Building a safe, resilient maintenance depot
Chavarria explained that charging the buses will require about 10 megawatts of available power, while five more MW are needed to run the rest of the facility. WSP has been working with Florida Power & Light since November 2022, he said. After the utility vault is finished, FPL will install, test and commission the necessary equipment.
The charging equipment will be located on the bus roofs. When the buses are parked for charging, retractable platforms will allow workers easy and safe access to the equipment, said Chavarria. But because lithium-ion batteries pose a fire hazard, the structure will be heat-insulated to prevent damage should a fire erupt, he said. Sprinklers will activate in an area just around the fire location rather than the entire building. “Given that it's a 100,000-square-foot facility, we can't have the entire building go off,” Chavarria said.
Since South Florida is prone to hurricanes, Chavarria said his firm did a sea-level rise analysis and designed the floor slab to sit well above the natural level of the land to mitigate climate hazards.
Benefits extend beyond the bus facility
The tight timeline gives contractors 300 days to complete the first phase of the project, Chavarria said. That’s because a new bus rapid transit route is scheduled to open before next summer. The new operations center will be home to the South Dade Transitway buses.
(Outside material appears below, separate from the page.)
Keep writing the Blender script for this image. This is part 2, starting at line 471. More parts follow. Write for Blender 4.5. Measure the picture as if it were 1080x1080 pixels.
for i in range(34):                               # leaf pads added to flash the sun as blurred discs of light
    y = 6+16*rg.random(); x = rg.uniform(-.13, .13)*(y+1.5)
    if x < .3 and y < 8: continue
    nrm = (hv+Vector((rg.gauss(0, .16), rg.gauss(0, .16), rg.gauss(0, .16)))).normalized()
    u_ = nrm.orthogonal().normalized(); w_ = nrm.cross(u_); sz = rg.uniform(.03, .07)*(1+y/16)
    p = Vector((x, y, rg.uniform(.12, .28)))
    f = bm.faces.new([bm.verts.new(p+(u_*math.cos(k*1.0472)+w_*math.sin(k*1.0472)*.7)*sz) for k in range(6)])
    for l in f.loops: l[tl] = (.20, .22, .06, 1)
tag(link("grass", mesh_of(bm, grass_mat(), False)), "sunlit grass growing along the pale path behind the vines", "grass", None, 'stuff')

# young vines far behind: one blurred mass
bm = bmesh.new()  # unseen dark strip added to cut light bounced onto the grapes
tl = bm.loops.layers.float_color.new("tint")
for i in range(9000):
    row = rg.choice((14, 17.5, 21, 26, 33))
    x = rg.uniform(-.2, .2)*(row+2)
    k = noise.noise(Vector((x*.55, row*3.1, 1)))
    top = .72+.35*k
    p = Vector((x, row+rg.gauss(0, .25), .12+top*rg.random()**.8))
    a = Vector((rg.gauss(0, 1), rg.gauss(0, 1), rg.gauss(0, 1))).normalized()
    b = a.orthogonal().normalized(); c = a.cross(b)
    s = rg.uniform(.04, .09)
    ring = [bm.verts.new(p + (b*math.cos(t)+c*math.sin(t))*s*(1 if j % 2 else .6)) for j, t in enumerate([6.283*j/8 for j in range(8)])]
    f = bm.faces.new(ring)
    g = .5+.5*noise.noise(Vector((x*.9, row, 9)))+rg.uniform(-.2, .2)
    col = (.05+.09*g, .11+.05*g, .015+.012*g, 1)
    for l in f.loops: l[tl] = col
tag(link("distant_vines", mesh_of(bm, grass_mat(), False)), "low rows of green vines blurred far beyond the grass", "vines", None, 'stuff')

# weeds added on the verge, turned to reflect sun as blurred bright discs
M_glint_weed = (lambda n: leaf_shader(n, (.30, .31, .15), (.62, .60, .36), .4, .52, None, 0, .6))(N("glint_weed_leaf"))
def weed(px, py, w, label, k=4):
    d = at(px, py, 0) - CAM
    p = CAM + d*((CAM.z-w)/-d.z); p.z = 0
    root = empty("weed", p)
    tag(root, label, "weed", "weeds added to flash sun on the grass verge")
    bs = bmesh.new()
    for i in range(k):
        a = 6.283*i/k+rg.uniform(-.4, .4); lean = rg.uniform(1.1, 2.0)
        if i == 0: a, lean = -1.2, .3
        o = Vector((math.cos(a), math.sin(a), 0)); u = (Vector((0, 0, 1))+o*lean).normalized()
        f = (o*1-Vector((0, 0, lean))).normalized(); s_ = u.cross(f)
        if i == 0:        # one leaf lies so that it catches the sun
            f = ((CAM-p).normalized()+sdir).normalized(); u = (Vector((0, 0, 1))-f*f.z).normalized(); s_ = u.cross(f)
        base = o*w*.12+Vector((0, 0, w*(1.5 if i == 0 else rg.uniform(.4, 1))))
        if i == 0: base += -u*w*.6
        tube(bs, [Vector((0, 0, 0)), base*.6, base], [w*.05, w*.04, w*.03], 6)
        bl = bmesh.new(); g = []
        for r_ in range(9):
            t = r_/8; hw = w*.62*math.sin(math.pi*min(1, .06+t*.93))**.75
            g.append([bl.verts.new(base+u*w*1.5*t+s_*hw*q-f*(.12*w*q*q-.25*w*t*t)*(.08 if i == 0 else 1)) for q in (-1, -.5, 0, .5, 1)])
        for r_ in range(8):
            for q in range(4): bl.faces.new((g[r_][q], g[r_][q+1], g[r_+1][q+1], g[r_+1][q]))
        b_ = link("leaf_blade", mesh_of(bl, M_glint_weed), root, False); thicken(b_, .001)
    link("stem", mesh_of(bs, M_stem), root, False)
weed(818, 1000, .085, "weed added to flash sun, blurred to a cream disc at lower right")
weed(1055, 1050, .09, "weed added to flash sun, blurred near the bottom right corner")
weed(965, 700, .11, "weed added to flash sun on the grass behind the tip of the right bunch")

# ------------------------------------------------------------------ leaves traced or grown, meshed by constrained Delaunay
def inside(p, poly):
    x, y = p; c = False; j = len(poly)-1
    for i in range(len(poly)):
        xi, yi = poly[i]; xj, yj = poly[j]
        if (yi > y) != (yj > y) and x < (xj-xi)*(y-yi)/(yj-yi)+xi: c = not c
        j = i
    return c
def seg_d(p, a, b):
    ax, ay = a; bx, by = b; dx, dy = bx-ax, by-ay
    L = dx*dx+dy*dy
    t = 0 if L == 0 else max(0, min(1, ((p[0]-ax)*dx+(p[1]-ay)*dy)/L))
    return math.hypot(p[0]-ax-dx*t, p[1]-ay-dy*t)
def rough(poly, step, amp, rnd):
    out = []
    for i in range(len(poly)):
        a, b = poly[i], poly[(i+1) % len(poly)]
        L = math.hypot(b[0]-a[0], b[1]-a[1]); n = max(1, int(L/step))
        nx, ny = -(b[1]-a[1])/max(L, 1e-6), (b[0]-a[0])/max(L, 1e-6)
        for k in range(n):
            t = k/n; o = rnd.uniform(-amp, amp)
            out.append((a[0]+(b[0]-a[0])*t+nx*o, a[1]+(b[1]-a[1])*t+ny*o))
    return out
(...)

Miami-Dade’s first bus rapid transit line will cover a 20-mile corridor from the Dadeland South Metrorail station in Pinecrest, Florida, to Florida City, Florida. It will include 14 level-boarding stations for accessibility, traffic signal preemption to keep buses moving through intersections and gate arms with warning lights at intersections for added safety. The northern terminus connects with Miami-Dade’s Metrorail that serves downtown Miami and the Miami International Airport. “It's a significant time savings for this community,” Cleckley said.
Miami-Dade’s plans for the site go beyond the bus facility, which will employ 270 people when the second phase is completed in 2026, Cleckley said. The project also includes an entertainment center on an adjacent seven acres owned by the county. The entire effort is considered an economic development project, he explained: “The entertainment district we anticipate to provide not only entertainment, but also jobs that's needed in this community.”